Most event-driven systems pay coordination cost at runtime. Fluxtion pays it at compile time.
Event-driven systems do not fail because developers cannot write business logic. They fail because the coordination layer becomes implicit, scattered and hard to inspect — spread across callbacks, listeners, brokers, runtime schedulers, workflow definitions and hand-written glue. The behaviour you ship is an emergent property of code nobody can point to.
Move orchestration out of hand-written runtime code and into compile-time inference. Developers write ordinary components, event handlers and dependencies. The compiler analyses the object graph, derives the event flow, and emits the runtime dispatcher as plain source.
Write ordinary Java components. Fluxtion infers the orchestration and generates the dispatcher.
Nothing is guessed. Orchestration is inferred from explicit structure you already wrote.
Fluxtion is a Java implementation of inferred orchestration programming. Developers write POJOs, annotations, functional pipelines or wiring definitions; Fluxtion analyses the object graph at compile time, infers the event schedule, and generates a deterministic dispatcher that can be inspected, tested, audited, replayed and deployed across host runtimes.
The compiler technique is execution inference: closed-world compilation applied to the coordination layer of business software. Inferred orchestration programming is what this feels like to the developer; execution inference is how the compiler does it.
Inferred orchestration programming does not replace object-oriented, functional, reactive or workflow approaches. It sits alongside them by removing hand-written orchestration from event-driven software.

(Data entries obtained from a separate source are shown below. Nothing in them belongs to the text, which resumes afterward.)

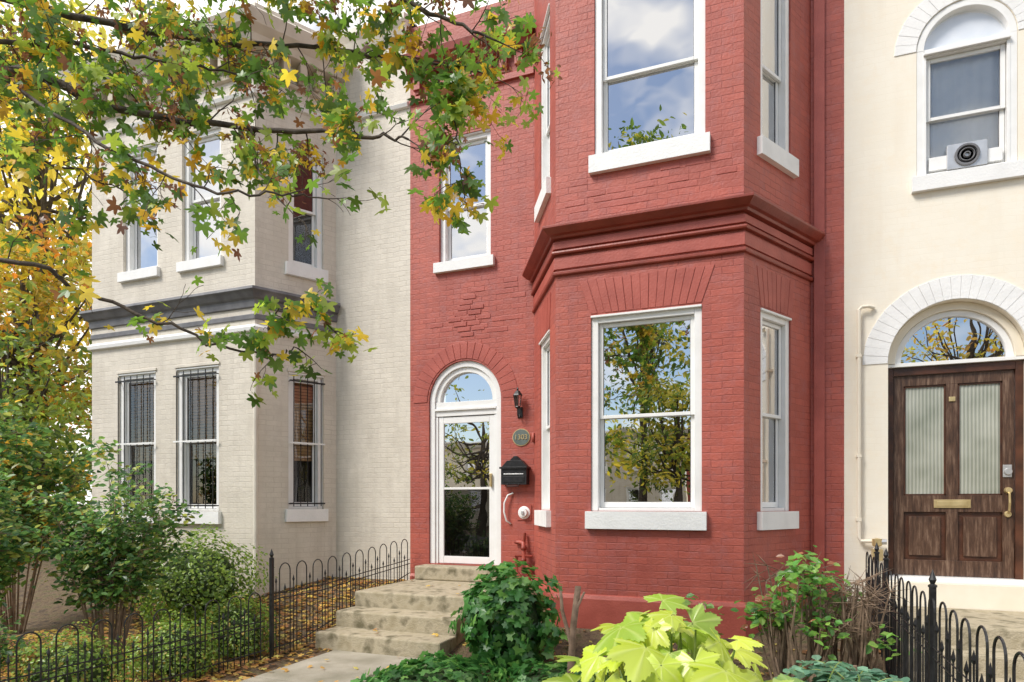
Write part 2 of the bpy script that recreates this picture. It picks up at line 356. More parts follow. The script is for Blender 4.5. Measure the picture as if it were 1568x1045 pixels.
T.box(MF,-4.498,-3.562,1.285,1.315,.025,.049,'white')
n=20; G.face([MF.P(cx-.40*math.cos(math.pi*i/n),1.407+.40*math.sin(math.pi*i/n),.12) for i in range(n+1)],'glass')
a,b,c,d=-4.455,-3.605,-.845,1.2
T.box(MF,a,a+.075,c,d,.065,.10,'white');T.box(MF,b-.075,b,c,d,.065,.10,'white')
T.box(MF,a+.077,b-.077,d-.09,d-.002,.066,.10,'white');T.box(MF,a+.077,b-.077,c+.002,c+.10,.066,.10,'white')
T.box(MF,a+.077,b-.077,.185,.215,.068,.10,'white')
G.face([MF.P(*p) for p in ((a+.07,.2,.085),(b-.07,.2,.085),(b-.07,d-.08,.085),(a+.07,d-.08,.085))],'glass')
G.face([MF.P(*p) for p in ((a+.07,c+.09,.087),(b-.07,c+.09,.087),(b-.07,.2,.087),(a+.07,.2,.087))],'glass2')
T.box(MF,b-.055,b-.03,.22,.40,.02,.064,'brass')
T.box(MF,-4.55,-3.5,-.86,1.22,.35,.4,'interior'); T.box(MF,-4.55,-3.5,1.22,1.95,.45,.5,'interior')
T.make('trim',red,.004)
G.make('glass',red); I.make('interior',red)
vouss(V,MF,cx,1.41,.575,.80,.008,'redtrim',21,.003)
jack(V,ff,lowF[0]+.0,lowF[1],2.045,2.42,.13,.006,'redtrim',15)
jack(V,frr,rw[0],rw[1],2.03,2.42,.08,.006,'redtrim',8)
jack(V,fl,fl.L-lw[1],fl.L-lw[0],2.03,2.42,.08,.006,'redtrim',8)
jack(V,MF,-4.42,-3.63,5.11,5.42,.1,.006,'redtrim',10)
rows=[(0,1),(1,2),(2,2),(3,3),(4,2),(5,2),(6,1),(7,1)]
for r,nb in rows:
    for k in range(nb):
        if random.random()<.12: continue
        z=2.22+r*.073+.06; u=-3.97-nb*.11+k*.22+(.05 if r%2 else 0)+random.uniform(-.02,.02)
        V.box(MF,u,u+.19,z+.006,z+.062,-.006-random.random()*.005,.005,'redtrim')
for i in range(50):
    u=random.uniform(-4.7,-3.3); z=round(random.uniform(2.1,3.1)/.072)*.072+.004
    if random.random()<.5: V.box(MF,u,u+.2,z,z+.06,-.003-random.random()*.003,.005,'redtrim')
for i in range(60):
    u=random.uniform(-2.2,-.55); z=round(random.uniform(3.15,3.5)/.072)*.072+.006
    if random.random()<.35: V.box(ff,u,u+.2,z,z+.058,-.002-random.random()*.003,.005,'redtrim')
bay=BL
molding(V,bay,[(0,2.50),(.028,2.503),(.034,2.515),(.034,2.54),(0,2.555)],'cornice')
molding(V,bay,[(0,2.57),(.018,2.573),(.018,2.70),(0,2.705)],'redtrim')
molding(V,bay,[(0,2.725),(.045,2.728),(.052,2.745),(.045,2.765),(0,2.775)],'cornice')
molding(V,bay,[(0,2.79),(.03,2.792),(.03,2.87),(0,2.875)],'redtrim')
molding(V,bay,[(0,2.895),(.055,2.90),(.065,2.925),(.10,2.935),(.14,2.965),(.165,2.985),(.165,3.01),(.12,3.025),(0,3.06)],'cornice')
molding(V,bay,[(0,ZB),(.035,ZB),(.035,-1.04),(.02,-1.0),(0,-.99)],'redtrim')
molding(V,[(XA+.01,YM),(-3.0,YM)],[(0,ZB),(.03,ZB),(.03,-1.04),(0,-1.0)],'redtrim')
V.box(MF,.36,.47,ZB,8.2,-.04,.01,'redtrim')
dz=-.17
molding(V,[(XA+.004,YM),(-3.0,YM)],[(0,5.82+dz),(.04,5.82+dz),(.04,5.90+dz),(.02,5.92+dz),(0,5.92+dz)],'redtrim')
u=XA+.08
while u<-3.15:
    V.box(MF,u,u+.11,5.98+dz,6.16+dz,-.07,.01,'redtrim'); V.box(MF,u+.02,u+.09,5.93+dz,5.978+dz,-.04,.01,'redtrim'); u+=.22
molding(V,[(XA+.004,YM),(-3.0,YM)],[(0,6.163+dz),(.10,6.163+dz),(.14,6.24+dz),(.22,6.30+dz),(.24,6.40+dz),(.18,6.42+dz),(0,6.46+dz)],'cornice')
V.make('brick_details',red,.003)
R=MB()
R.face([(-4.88,8.3,6.75),(-3,8.3,6.75),(-3,16,6.75),(-4.88,16,6.75)],'roof')
R.face([(-3,8.3,8.2),(-2.3,7.05,8.2),(-.33,7.05,8.2),(.33,8.3,8.2),(.67,8.3,8.2),(.67,16,8.2),(-3,16,8.2)],'roof')
R.face([(-3,8.3,6.75),(-3,16,6.75),(-3,16,8.2),(-3,8.3,8.2)],'red')
R.make('roof',red)
# ================================================================== LEFT HOUSE
lh=empty('brick_house.001')
W_=MB();T=MB();G=MB();I=MB();V=MB();Bars=MB()
YL=7.24; LB=[(-10.5,YM),(-9.94,YL),(-6.71,YL),(-6.15,YM)]
lf=Fr((0,YL),(1,YL)); ls=Fr(LB[2],LB[3]); ll=Fr(LB[0],LB[1])
low=[(-9.36,-8.58,-.12,1.95),(-8.17,-7.36,-.12,1.95)]; up=[(-9.26,-8.54,3.48,5.35),(-8.06,-7.32,3.48,5.35)]
wall(W_,lf,-9.94,-6.71,ZB,6.9,low+up,'leftb')
sl=(.47,1.0,-.09,1.86); su=(.47,1.0,3.42,5.15)
wall(W_,ls,0,ls.L,ZB,6.9,[sl,su],'leftb',uo=2)
wall(W_,ll,0,ll.L,ZB,6.9,[],'leftb')
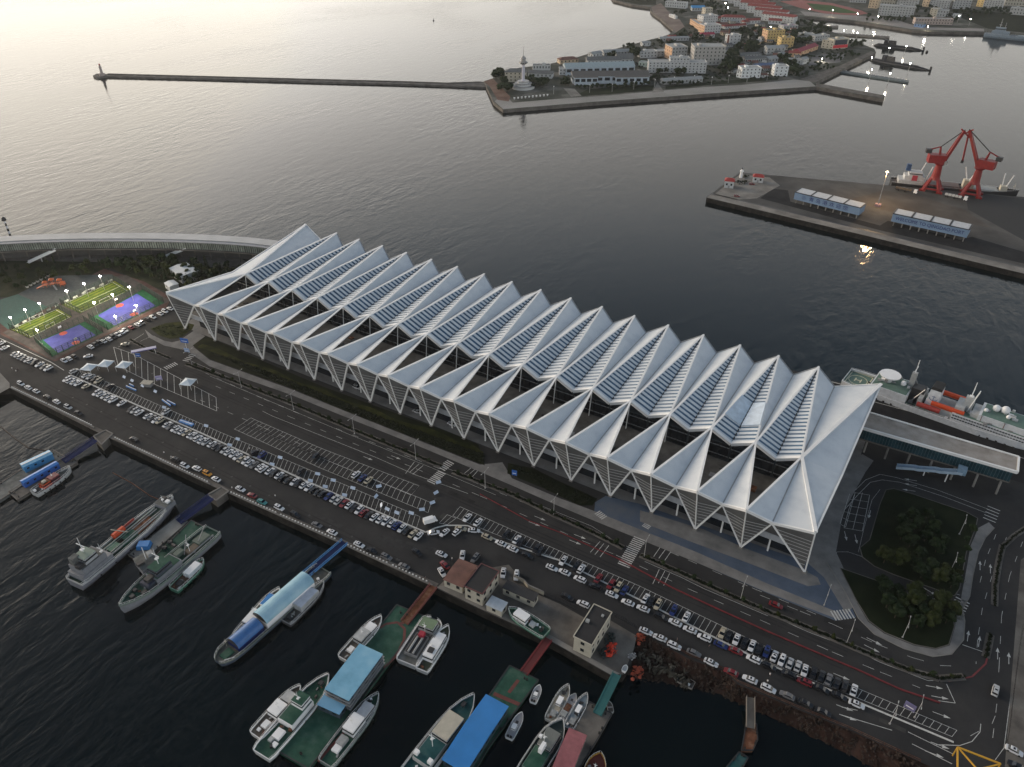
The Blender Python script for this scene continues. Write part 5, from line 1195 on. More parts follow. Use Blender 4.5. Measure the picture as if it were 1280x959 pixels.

| Object-oriented | organises state and behaviour around objects |
| Functional | organises computation around functions and composition |
| Declarative | describes desired outcomes |
| Workflow DSLs | describe orchestration explicitly |
| Reactive | composes streams and subscriptions |
| Inferred orchestration | you define components and dependencies; the compiler derives the event orchestration |
The generated dispatcher is not an implementation detail. It is the executable specification of the event graph — and that makes coordination a thing you can read, test and prove instead of a runtime behaviour you hope is correct.
Because orchestration is inferred from metadata attached to components, integration cost moves from repeated consumer-side glue to a one-time, supplier-side description. Suppliers describe a component once; consumers compose it at near-zero marginal integration cost — which is what makes a modulith tenable.
Modulith economics: supplier-paid integration →Event-driven systems become difficult when coordination is scattered and implicit. Fluxtion uses inferred orchestration programming instead: you write ordinary components and dependencies, and the compiler infers the event flow — emitting a generated dispatcher that makes dispatch order, trigger propagation, lifecycle calls and audit hooks explicit as source you can read, test and replay.